In 2007, Sarkozy said appointing Dati sent a message “to all the children of France that with merit and effort everything becomes possible”.

In recent years, Dati had become a key figure on the right in Paris and a vocal critic of the Socialist mayor of Paris, Anne Hidalgo.

Éric Ciotti, the head of Les Républicains, immediately announced that Dati would be excluded from the party.

In 2021, Dati was placed under formal investigation by France’s financial crimes unit over her dealings with the former Renault chief Carlos Ghosn. She was accused of alleged “passive corruption by a person holding an elective mandate” and of “benefiting from abuse of power” in relation to consulting work she did for Ghosn from 2010-12, when she was also a member of the European parliament.

The investigation is attempting to establish whether €900,000 she received in lawyer’s fees in that period was for legal work or whether she was engaged in lobbying, which is illegal for European lawmakers. Dati has denied any wrongdoing.

The Socialist party leader, Olivier Faure, highlighted the legal investigation into Dati as a problem for someone being recruited to government, saying it sent “a bad signal” and went against Macron’s promises of an “exemplary” republic.

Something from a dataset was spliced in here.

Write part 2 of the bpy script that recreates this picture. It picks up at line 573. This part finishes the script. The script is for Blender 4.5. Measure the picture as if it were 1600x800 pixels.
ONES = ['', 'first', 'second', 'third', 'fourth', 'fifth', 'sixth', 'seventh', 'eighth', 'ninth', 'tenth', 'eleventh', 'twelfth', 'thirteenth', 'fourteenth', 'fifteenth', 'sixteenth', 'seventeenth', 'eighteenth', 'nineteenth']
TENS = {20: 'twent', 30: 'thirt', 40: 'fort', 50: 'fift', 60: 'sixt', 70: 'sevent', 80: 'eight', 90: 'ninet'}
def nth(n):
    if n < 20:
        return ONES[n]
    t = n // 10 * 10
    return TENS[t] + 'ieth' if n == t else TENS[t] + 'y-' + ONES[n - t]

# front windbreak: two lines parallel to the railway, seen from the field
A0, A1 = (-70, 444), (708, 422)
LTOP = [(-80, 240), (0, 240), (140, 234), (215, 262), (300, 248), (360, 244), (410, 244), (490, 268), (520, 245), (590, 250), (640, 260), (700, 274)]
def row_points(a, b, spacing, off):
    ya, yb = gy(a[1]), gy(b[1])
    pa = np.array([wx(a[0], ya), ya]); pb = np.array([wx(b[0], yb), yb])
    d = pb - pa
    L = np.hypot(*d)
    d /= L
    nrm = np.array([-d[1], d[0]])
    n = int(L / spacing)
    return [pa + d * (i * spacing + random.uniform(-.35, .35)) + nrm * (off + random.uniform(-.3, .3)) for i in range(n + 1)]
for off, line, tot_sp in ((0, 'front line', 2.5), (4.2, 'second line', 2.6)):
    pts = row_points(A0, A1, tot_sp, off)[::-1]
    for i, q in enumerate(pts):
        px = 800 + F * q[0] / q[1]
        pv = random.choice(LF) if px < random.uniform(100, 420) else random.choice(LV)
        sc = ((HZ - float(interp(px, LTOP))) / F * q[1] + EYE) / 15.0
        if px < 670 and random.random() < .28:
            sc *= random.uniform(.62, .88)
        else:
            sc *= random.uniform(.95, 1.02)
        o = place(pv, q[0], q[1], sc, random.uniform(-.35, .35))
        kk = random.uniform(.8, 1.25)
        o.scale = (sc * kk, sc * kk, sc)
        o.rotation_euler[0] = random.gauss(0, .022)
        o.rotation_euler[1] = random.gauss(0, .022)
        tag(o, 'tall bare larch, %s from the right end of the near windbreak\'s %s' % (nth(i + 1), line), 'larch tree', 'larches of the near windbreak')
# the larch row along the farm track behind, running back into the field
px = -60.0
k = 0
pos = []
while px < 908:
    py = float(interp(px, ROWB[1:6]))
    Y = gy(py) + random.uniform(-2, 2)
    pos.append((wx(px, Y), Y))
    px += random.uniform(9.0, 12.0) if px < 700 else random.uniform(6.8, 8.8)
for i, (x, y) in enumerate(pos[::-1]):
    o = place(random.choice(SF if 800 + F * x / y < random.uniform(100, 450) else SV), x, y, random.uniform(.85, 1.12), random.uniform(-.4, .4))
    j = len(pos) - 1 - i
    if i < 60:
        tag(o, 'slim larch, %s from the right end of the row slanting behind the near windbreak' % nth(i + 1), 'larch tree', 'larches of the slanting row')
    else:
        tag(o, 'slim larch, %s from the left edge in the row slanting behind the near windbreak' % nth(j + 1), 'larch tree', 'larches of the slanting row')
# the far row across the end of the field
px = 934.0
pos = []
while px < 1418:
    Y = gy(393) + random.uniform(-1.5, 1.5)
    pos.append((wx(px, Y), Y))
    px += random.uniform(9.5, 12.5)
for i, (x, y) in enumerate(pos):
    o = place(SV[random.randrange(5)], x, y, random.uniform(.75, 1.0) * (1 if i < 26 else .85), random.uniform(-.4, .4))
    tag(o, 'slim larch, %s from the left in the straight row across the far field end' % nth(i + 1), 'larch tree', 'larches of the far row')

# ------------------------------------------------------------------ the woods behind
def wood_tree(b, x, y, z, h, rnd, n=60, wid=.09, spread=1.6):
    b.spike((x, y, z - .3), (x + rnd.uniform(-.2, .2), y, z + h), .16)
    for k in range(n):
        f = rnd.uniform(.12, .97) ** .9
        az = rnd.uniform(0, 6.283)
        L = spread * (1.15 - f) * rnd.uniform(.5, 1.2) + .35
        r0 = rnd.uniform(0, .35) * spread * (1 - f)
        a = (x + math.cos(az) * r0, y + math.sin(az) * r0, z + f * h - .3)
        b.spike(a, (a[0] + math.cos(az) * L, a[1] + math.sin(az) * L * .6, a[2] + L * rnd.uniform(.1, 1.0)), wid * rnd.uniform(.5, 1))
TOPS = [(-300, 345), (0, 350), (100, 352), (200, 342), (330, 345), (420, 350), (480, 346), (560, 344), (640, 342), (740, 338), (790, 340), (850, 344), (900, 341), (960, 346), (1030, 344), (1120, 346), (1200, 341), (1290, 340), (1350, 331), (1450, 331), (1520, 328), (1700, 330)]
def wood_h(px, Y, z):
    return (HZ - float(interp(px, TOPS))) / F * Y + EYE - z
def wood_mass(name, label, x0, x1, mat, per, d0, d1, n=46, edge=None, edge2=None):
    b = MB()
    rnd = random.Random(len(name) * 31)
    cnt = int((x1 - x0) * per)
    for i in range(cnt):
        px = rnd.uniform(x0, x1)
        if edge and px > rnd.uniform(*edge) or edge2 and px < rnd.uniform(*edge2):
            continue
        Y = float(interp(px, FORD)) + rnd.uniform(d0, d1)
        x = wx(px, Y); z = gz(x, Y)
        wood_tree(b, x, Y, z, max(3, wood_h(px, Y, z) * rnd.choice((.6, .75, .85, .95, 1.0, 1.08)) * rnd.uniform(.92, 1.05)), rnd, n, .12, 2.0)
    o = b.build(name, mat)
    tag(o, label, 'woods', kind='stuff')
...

Dati takes over as culture minister from Rima Abdul Malak, who had been part of a small group of ministers who expressed concern about Macron’s recent hardline immigration law. Abdul Malak had also recently said that the French actor Gérard Depardieu shocked France with his sexist comments about women and girls shown in a documentary. Macron contradicted Abdul Malak by saying that Depardieu – who is under formal investigation for rape and facing scrutiny over sexist comments – was the target of a ‘manhunt’ and that he admired him as a star.

Prisca Thévenot, a former junior minister for youth who is seen as a rising star in Macron’s centrist grouping, was given the key role of government spokesperson.

Other top ministers remained in place, including Bruno Le Maire at the finance ministry and Gérald Darmanin at the interior ministry.

Stéphane Séjourné, 38, a secretary general of Macron’s Renaissance party and the president’s chief European election strategist, was named foreign minister. Séjourné was in a civil partnership with Attal, France’s first out gay prime minister, but their relationship is believed to be over.